ウォーミングアップ(7月1日)封禅の儀に倭国王は列席したのか。

伊藤 投稿日:2024/07/01 10:57

伊藤睦月(2145)です。

守谷健二君が、(3134)の投稿で、665年の封禅の儀に、劉仁軌が、倭の国王が参加した、という旧唐書劉仁軌列伝の記事を紹介しています。私、伊藤は、旧唐書の該当部分を確認していないのですが、関連資料をみていたら、次の記事を見つけました。

(引用はじめ)

(1)666年正月、唐の第三代皇帝である高宗は、中国第一の名山である泰山で、天地を祭る封禅の儀式を行った。・・・さらには、新羅・百済・タン羅、高句麗といった東アジアの国々の使者とともに、日本の「使者」も参加していたという。(川上麻由子「古代日中関係史」はじめに)

(引用終わり)

伊藤睦月です。いくつか指摘。

(1)守谷君は、封禅の儀を665年の出来事と言い、川上は666年、といっているが、どちらが正しいか。

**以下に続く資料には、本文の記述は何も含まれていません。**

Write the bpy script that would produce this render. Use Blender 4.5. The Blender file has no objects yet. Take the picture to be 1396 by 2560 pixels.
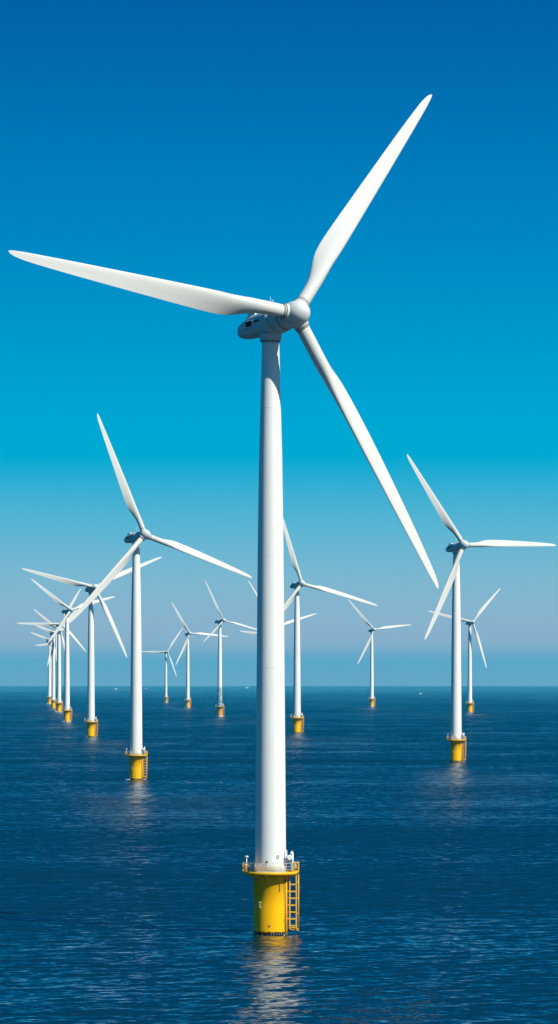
import bpy, bmesh, math, random
import numpy as np
from mathutils import Vector, Matrix
random.seed(7); rng = np.random.default_rng(11)
PI = math.pi; R = math.radians
EARTH = 7.43e6          # effective earth radius (with refraction), metres
EYE = 28.0              # the camera hangs 28 m above the sea
scene = bpy.context.scene
col = scene.collection

# ------------------------------------------------------------------ materials
def srgb(r, g, b):
    f = lambda c: (c/255/12.92) if c/255 <= .04045 else ((c/255+.055)/1.055)**2.4
    return (f(r), f(g), f(b), 1)

def new_mat(name):
    m = bpy.data.materials.new(name); m.use_nodes = True
    nt = m.node_tree; b = nt.nodes['Principled BSDF']
    return m, nt, b

def N(nt, kind, **kw):
    n = nt.nodes.new(kind)
    for k, v in kw.items():
        if k in n.inputs.keys(): n.inputs[k].default_value = v
        else: setattr(n, k, v)
    return n

def mixc(nt, fac, a, b):
    n = nt.nodes.new('ShaderNodeMix'); n.data_type = 'RGBA'
    for sock, v in ((n.inputs[0], fac), (n.inputs[6], a), (n.inputs[7], b)):
        if hasattr(v, 'is_output'): nt.links.new(v, sock)
        else: sock.default_value = v
    return n.outputs[2]

def ramp(nt, src, stops, interp='LINEAR'):
    n = nt.nodes.new('ShaderNodeValToRGB'); n.color_ramp.interpolation = interp
    e = n.color_ramp.elements
    while len(e) > 1: e.remove(e[-1])
    e[0].position = stops[0][0]; e[0].color = stops[0][1]
    for p, c in stops[1:]:
        x = e.new(p); x.color = c
    nt.links.new(src, n.inputs[0]); return n.outputs[0]

def g(v): return (v, v, v, 1)

def painted(name, base, worn, rough=.35, streak=None, amount=.5, coat=.0, scale=(1.4, 1.4, .18)):
    """paint with long faint vertical weather streaks and a fine mottling"""
    m, nt, b = new_mat(name)
    tc = N(nt, 'ShaderNodeTexCoord'); mp = N(nt, 'ShaderNodeMapping'); mp.inputs['Scale'].default_value = scale
    nt.links.new(tc.outputs['Object'], mp.inputs[0])
    n1 = N(nt, 'ShaderNodeTexNoise', Scale=1.6, Detail=6, Roughness=.62); nt.links.new(mp.outputs[0], n1.inputs['Vector'])
    f1 = ramp(nt, n1.outputs[0], [(.42, g(0)), (.72, g(amount))])
    c = mixc(nt, f1, base, worn)
    if streak:
        n2 = N(nt, 'ShaderNodeTexNoise', Scale=5.0, Detail=4, Roughness=.7); nt.links.new(mp.outputs[0], n2.inputs['Vector'])
        c = mixc(nt, ramp(nt, n2.outputs[0], [(.62, g(0)), (.78, g(.55))]), c, streak)
    nt.links.new(c, b.inputs['Base Color'])
    n3 = N(nt, 'ShaderNodeTexNoise', Scale=3.0, Detail=3); nt.links.new(tc.outputs['Object'], n3.inputs['Vector'])
    rr = N(nt, 'ShaderNodeMapRange'); rr.inputs['To Min'].default_value = rough-.07; rr.inputs['To Max'].default_value = rough+.12
    nt.links.new(n3.outputs[0], rr.inputs[0]); nt.links.new(rr.outputs[0], b.inputs['Roughness'])
    b.inputs['IOR'].default_value = 1.45; b.inputs['Specular IOR Level'].default_value = .18
    return m

M = {}
M['white'] = painted('white_paint', (.80, .80, .79, 1), (.72, .73, .72, 1), .38)
M['tower'] = painted('tower_paint', (.79, .795, .78, 1), (.72, .73, .715, 1), .42, scale=(1.2, 1.2, .06))
M['blade'] = painted('blade_gelcoat', (.61, .607, .59, 1), (.53, .527, .51, 1), .5, amount=.45, scale=(.9, .9, .12))
M['nacelle'] = painted('nacelle_shell', (.56, .60, .61, 1), (.48, .52, .53, 1), .45)
M['spinner'] = painted('spinner_shell', (.60, .62, .62, 1), (.52, .54, .54, 1), .42)
M['seam'] = painted('seam_rubber', (.16, .16, .16, 1), (.24, .23, .22, 1), .6)
M['flange'] = painted('flange_joint', (.72, .72, .71, 1), (.64, .64, .63, 1), .5)
M['dark'] = painted('dark_opening', (.012, .016, .022, 1), (.03, .035, .04, 1), .6)
M['steel'] = painted('galvanised_steel', (.62, .64, .64, 1), (.45, .46, .46, 1), .45)
M['yellow2'] = painted('yellow_steel', (.86, .46, .012, 1), (.70, .34, .02, 1), .45, streak=(.3, .1, .02, 1))

def yellow_pile(name, base, worn):
    m, nt, b = new_mat(name)
    tc = N(nt, 'ShaderNodeTexCoord'); sx = N(nt, 'ShaderNodeSeparateXYZ'); nt.links.new(tc.outputs['Object'], sx.inputs[0])
    mp = N(nt, 'ShaderNodeMapping'); mp.inputs['Scale'].default_value = (1.6, 1.6, .22); nt.links.new(tc.outputs['Object'], mp.inputs[0])
    n1 = N(nt, 'ShaderNodeTexNoise', Scale=1.3, Detail=6, Roughness=.6); nt.links.new(mp.outputs[0], n1.inputs['Vector'])
    c = mixc(nt, ramp(nt, n1.outputs[0], [(.4, g(0)), (.75, g(.6))]), base, worn)
    # rust runs, only a few, hanging from the platform
    n2 = N(nt, 'ShaderNodeTexNoise', Scale=3.4, Detail=5, Roughness=.7); nt.links.new(mp.outputs[0], n2.inputs['Vector'])
    hi = N(nt, 'ShaderNodeMapRange'); hi.inputs['From Min'].default_value = 3.8; hi.inputs['From Max'].default_value = 6.4; nt.links.new(sx.outputs[2], hi.inputs[0])
    mu = N(nt, 'ShaderNodeMath', operation='MULTIPLY'); nt.links.new(ramp(nt, n2.outputs[0], [(.52, g(0)), (.68, g(.6))]), mu.inputs[0]); nt.links.new(hi.outputs[0], mu.inputs[1])
    c = mixc(nt, mu.outputs[0], c, (.34, .12, .02, 1))
    # weed and mussels at the waterline, ragged upper edge
    n3 = N(nt, 'ShaderNodeTexNoise', Scale=4.0, Detail=5, Roughness=.75); nt.links.new(tc.outputs['Object'], n3.inputs['Vector'])
    ad = N(nt, 'ShaderNodeMath', operation='MULTIPLY_ADD'); nt.links.new(n3.outputs[0], ad.inputs[0]); ad.inputs[1].default_value = -.75; nt.links.new(sx.outputs[2], ad.inputs[2])
    lo = N(nt, 'ShaderNodeMapRange'); lo.inputs['From Min'].default_value = .02; lo.inputs['From Max'].default_value = -.08; nt.links.new(ad.outputs[0], lo.inputs[0])
    c = mixc(nt, lo.outputs[0], c, (.018, .014, .008, 1))
    nt.links.new(c, b.inputs['Base Color'])
    b.inputs['Roughness'].default_value = .42; b.inputs['Specular IOR Level'].default_value = .2
    return m
M['yellow'] = yellow_pile('yellow_pile_paint', (.95, .49, .001, 1), (.92, .41, .001, 1))
M['ochre'] = yellow_pile('faded_ochre_paint', (.85, .50, .08, 1), (.66, .30, .05, 1))
M['brown'] = yellow_pile('rusty_orange_paint', (.72, .36, .10, 1), (.34, .14, .05, 1))

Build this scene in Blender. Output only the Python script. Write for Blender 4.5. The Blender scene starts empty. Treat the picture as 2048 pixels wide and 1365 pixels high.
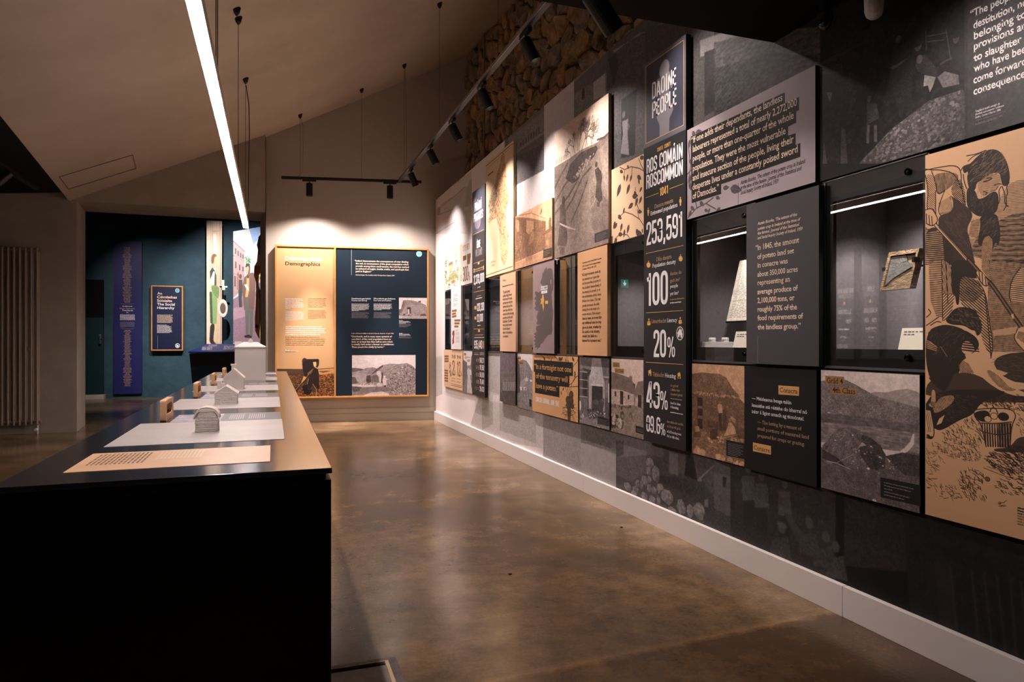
import bpy, bmesh, math, random
import numpy as np
from mathutils import Vector, Matrix
S = bpy.context.scene
COL = S.collection
# ------------------------------------------------------------ camera, world, exposure
F = 1365.33; TH = math.atan(479 / F)
cam = bpy.data.objects.new('camera', bpy.data.cameras.new('camera')); COL.objects.link(cam)
cam.location = (0, 0, 1.1); cam.rotation_euler = (math.pi / 2, 0, -TH)
cam.data.sensor_width = 36; cam.data.lens = 36 * F / 2048; cam.data.shift_y = 1.8 / 2048; cam.data.clip_start = .05
S.camera = cam
wd = bpy.data.worlds.new('world'); S.world = wd; wd.use_nodes = True
wd.node_tree.nodes['Background'].inputs[0].default_value = (1, .86, .76, 1)
wd.node_tree.nodes['Background'].inputs[1].default_value = .004
S.view_settings.view_transform = 'Standard'; S.view_settings.look = 'None'
S.view_settings.exposure = 0.0; S.view_settings.gamma = 1; S.view_settings.use_curve_mapping = False
S.cycles.max_bounces = 8; S.cycles.diffuse_bounces = 5; S.cycles.caustics_reflective = False; S.cycles.caustics_refractive = False
WARM = (1, .88, .84)
P_SPOT = 100.0; P_END = 190.0; P_CORE = 900.0; E_STRIP = 80.0; E_FILL = 11.0; P_LEFT = 1100.0; P_BLUE = 520.0; P_NEAR = 58.0
def spot(name, loc, target, power, size, blend=.5, color=WARM, r=.025):
    l = bpy.data.lights.new(name, 'SPOT'); l.energy = power; l.spot_size = math.radians(size); l.spot_blend = blend
    l.color = color; l.shadow_soft_size = r
    o = bpy.data.objects.new(name, l); COL.objects.link(o); o.location = loc
    o.rotation_euler = (Vector(target) - Vector(loc)).to_track_quat('-Z', 'Y').to_euler(); return o
# ------------------------------------------------------------ data measured for the exhibition (metres)
PN={
 'mansion':((2.172, 8.8625, 1.7775),(0, -1, 0),(-1, 0, 0),1.3795,0.5058,0.0180),
 'potato':((2.172, 7.4393, 0.5053),(0, -1, 0),(-1, 0, 0),0.4951,2.2816,0.0400),
 'map':((2.172, 6.941, 1.7789),(0, -1, 0),(-1, 0, 0),0.8782,1.2231,0.0300),
 'house':((2.172, 6.05, 1.7797),(0, -1, 0),(-1, 0, 0),0.9109,0.4971,0.0220),
 'white':((2.172, 8.433, 1.0071),(0, -1, 0),(-1, 0, 0),0.4872,0.7770,0.0340),
 'percent':((2.172, 8.8574, 0.511),(0, -1, 0),(-1, 0, 0),0.9434,0.4859,0.0240),
 'avenue':((2.172, 7.9166, 0.4975),(0, -1, 0),(-1, 0, 0),0.4525,0.4948,0.0140),
 'gentry':((2.172, 6.4567, 1.0075),(0, -1, 0),(-1, 0, 0),0.4667,0.7513,0.0340),
 'ireland':((2.172, 5.5448, 1.0044),(0, -1, 0),(-1, 0, 0),0.4791,0.7563,0.0340),
 'dark':((2.172, 6.4735, 0.5067),(0, -1, 0),(-1, 0, 0),0.4668,0.4866,0.0300),
 'mount':((2.172, 6.0237, 0.4919),(0, -1, 0),(-1, 0, 0),0.4173,0.4995,0.0140),
 'fort':((2.172, 5.5817, 0.497),(0, -1, 0),(-1, 0, 0),0.9455,0.4924,0.0240),
 'fire':((2.172, 4.6125, 0.5017),(0, -1, 0),(-1, 0, 0),0.4778,0.4872,0.0240),
 'cott':((2.172, 4.1285, 0.4967),(0, -1, 0),(-1, 0, 0),0.4260,0.4919,0.0140),
 'improve':((2.172, 4.607, 1.0024),(0, -1, 0),(-1, 0, 0),0.4766,0.7564,0.0420),
 'field':((2.172, 5.0589, 1.7665),(0, -1, 0),(-1, 0, 0),0.9336,1.0136,0.0360),
 'leaf':((2.172, 4.1305, 1.7624),(0, -1, 0),(-1, 0, 0),0.4344,0.4971,0.0160),
 'column':((2.172, 3.6481, 0.5011),(0, -1, 0),(-1, 0, 0),0.4490,2.2821,0.0440),
 'iff':((2.172, 3.2063, 1.7666),(0, -1, 0),(-1, 0, 0),0.9397,0.4898,0.0360),
 'in45':((2.172, 2.7023, 0.9971),(0, -1, 0),(-1, 0, 0),0.4593,0.7533,0.0400),
 'turf':((2.172, 3.1879, 0.4937),(0, -1, 0),(-1, 0, 0),0.4396,0.4896,0.0140),
 'con':((2.172, 2.733, 0.4909),(0, -1, 0),(-1, 0, 0),0.4625,0.4921,0.0260),
 'grad4':((2.172, 2.2434, 0.4971),(0, -1, 0),(-1, 0, 0),0.4580,0.4877,0.0300),
 'engr':((2.172, 1.7621, 0.5006),(0, -1, 0),(-1, 0, 0),0.5621,1.2479,0.0340),
 'people':((2.172, 2.2544, 1.7658),(0, -1, 0),(-1, 0, 0),1.8944,0.6842,0.0240),
 'vA':((2.172, 8.836, 1.0073),(0, -1, 0),(-1, 0, 0),0.2949,0.7620,0.0000),
 'vA2':((2.172, 7.9179, 1.0131),(0, -1, 0),(-1, 0, 0),0.4157,0.7820,0.0000),
 'vB':((2.172, 6.9654, 1.0093),(0, -1, 0),(-1, 0, 0),0.8745,0.7583,0.0000),
 'vC':((2.172, 6.028, 1.0035),(0, -1, 0),(-1, 0, 0),0.3950,0.7653,0.0000),
 'vD':((2.172, 5.0636, 1.0012),(0, -1, 0),(-1, 0, 0),0.3658,0.7594,0.0000),
 'vE':((2.172, 4.125, 0.9997),(0, -1, 0),(-1, 0, 0),0.3985,0.7675,0.0000),
 'vF':((2.172, 3.1906, 0.9944),(0, -1, 0),(-1, 0, 0),0.4387,0.7647,0.0000),
 'vG':((2.172, 2.2452, 0.9929),(0, -1, 0),(-1, 0, 0),0.4532,0.7626,0.0000),
 'mural':((2.172, 9.44, 0.12),(0, -1, 0),(-1, 0, 0),10.4400,2.9800,0.0000),
 'frame':((0.0434, 9.7713, 0.337),(0.9904, -0.1381, 0),(-0.1381, -0.9904, 0),2.0516,2.0680,0.0900),
 'gold':((0.0598, 9.769, 0.3482),(0.9904, -0.1381, 0),(-0.1381, -0.9904, 0),0.7494,2.0459,0.0750),
 'navy':((0.8302, 9.6616, 0.3377),(0.9904, -0.1381, 0),(-0.1381, -0.9904, 0),1.2410,2.0679,0.0750),
 'hutphoto':((1.039, 9.6325, 0.3414),(0.9904, -0.1381, 0),(-0.1381, -0.9904, 0),0.8639,0.5757,0.0780),
 'cotphoto':((1.6688, 9.5446, 1.4236),(0.9904, -0.1381, 0),(-0.1381, -0.9904, 0),0.3863,0.2917,0.0780),
 'banner':((-2.9153, 15.13, 0.0828),(1, 0, 0),(0, -1, 0),0.4931,2.9875,0.0500),
 'social':((-2.2534, 15.13, 0.9261),(1, 0, 0),(0, -1, 0),0.5701,1.2874,0.1200),
 'waiter':((-1.2175, 14.6, 1.015),(1, 0, 0),(0, -1, 0),0.2795,2.4632,0.0300),
 'street':((-0.7302, 14.55, 1.0438),(1, 0, 0),(0, -1, 0),0.5511,2.3659,0.0300),
 'golden':((-0.4319, 14.9, 1.0013),(1, 0, 0),(0, -1, 0),0.5779,2.1769,0.0300),
 'opp1':((-3.35, 6.9887, 0.8706),(0, 1, 0),(1, 0, 0),0.2882,1.5270,0.0200),
 'opp2':((-3.35, 7.4046, 0.8601),(0, 1, 0),(1, 0, 0),0.3301,1.5971,0.0200),
 'opp3':((-3.35, 6.2757, 0.8796),(0, 1, 0),(1, 0, 0),0.6092,1.3156,0.0200),
}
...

(2)川上前掲本では、滅亡したはずの「百済」が登場するのはなぜか。

(3)封禅の儀に参加したのは、「国王」か「使者」か。

伊藤睦月です。以下、私の回答

(1)666年が正しい。ただし、各種史料は、太陽暦でなく、太陰暦で記載されているので、閏月とか、太陽暦に置き換えたときに、若干のずれが生じたものと考えられる。

(2)旧百済皇太子隆が参加していたため、百済もカウントされた。

(2-1)百済王国は、660年義慈王のときに、唐・新羅連合軍に滅ぼされている。665年に劉軌仁の仲介で、新羅王と旧百済皇太子との間で、講和の盟約を締結しており、旧百済皇太子は、唐の官職(熊津都督)を得ているので、その資格で参加しているのではないかと考えます。

(3)「国王」でなく「使者」であると考えられる。

(3-1)日本書紀によれば、665年に、劉徳高と郭務棕が来日し、その年の12月14日に帰国(旧百済か唐本国かはわかりませんが、皇帝への報告と、封禅の儀への参加のため、唐本国に帰ったと考えます)した際、小錦守君大石らを同行させており、彼らが封禅の儀に参加したと考えると、川上前掲書とつじつまが合います。百済方面軍担当の劉軌仁の紹介(随行の資格)で、参加したと考えます。

(3-2)但し、日本書紀には封禅の儀に参加した、という記事はげらありません。「大唐に遣わし、しかじかと、だけ記載されています。

(3-3)私、伊藤は、百済王、倭国王なら、戦争捕虜なので、封禅の儀のいけにえにささげられたのではないか、と推測したのですが、その時点で百済王は存在しない(王子とか貴族は連行された、という記事が、新唐書新羅に出ていますが)し、倭国王も、倭国=大和王朝説(通説)なら、当時の倭国王は、天智天皇なので、彼が「訪中」したという記事もないし、実際行っていないでしょう。

(3ー4)倭国王=九州王朝の王という説(副島説)をとるなら、その連行された倭国王の名前が不明なのはおかしいと思います。旧百済と新羅のような盟約も結ばなかったのも解せません。

(3-5)倭国では、元来「国王」は存在せず、白村江のときは、余豊璋の支配地だった、連行されたのは、「貴族」たちで「国王」ではなかった。という伊藤説

(3-5)結果的に、封禅の儀に参加したのは、大和王朝の「使者」である、という川上説と一致する。この伊藤説なら、つじつまが合うのではないかと考えますが、今のところ、私以外に支持者はいないようです(大汗)

伊藤睦月です。もう少しウォーミングアップします。